Morning by morning new mercies I see. All I have needed Thy hand hath provided;
Great is Thy faithfulness, Lord, unto me!
Summer and winter and springtime and harvest,
Sun, moon and stars in their courses above
Join with all nature in manifold witness
To Thy great faithfulness, mercy and love.
Pardon for sin and a peace that endureth
Thine own dear presence to cheer and to guide;
Strength for today and bright hope for tomorrow,
Blessings all mine, with ten thousand beside!

I didn't feel like God had compassion on us, I felt hurt, helpless and alone and I couldn't see beyond my today. I certainly didn't feel like I had strength for the day or hope for tomorrow - I just wanted to turn the clock back and for all of this nightmare to go away. I wasn't looking at it from an eternal perspective. I wasn't trying to see God's purpose in it, I didn't even care. I just wanted it to stop.

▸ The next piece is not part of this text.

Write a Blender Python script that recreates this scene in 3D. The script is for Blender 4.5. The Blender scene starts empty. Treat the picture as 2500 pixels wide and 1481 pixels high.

I sat downstairs and sang this song 2 weeks ago and I sang it with all my heart to God. And, although I can't say now that I understand why God let this happen to Hewitt, and I probably never will. I can say that I am learning things about God that I thought I already knew. I always knew God was bigger than me. I didn't always process the fact that in that bigness, He is going to do things that I don't understand. I have missed that the way I process things in my finite mind doesn't compare to how His infinite mind works. So, while I process this experience with human understanding, God sees it with God understanding. Something I will never see while I'm on this earth. So, instead of trying to understand why it's all happening, I am resting in the promise that God does have a plan for my life and a plan for Hewitt's and that plan is better than mine!

and Hewitt has been seizure free for the last 2 days again.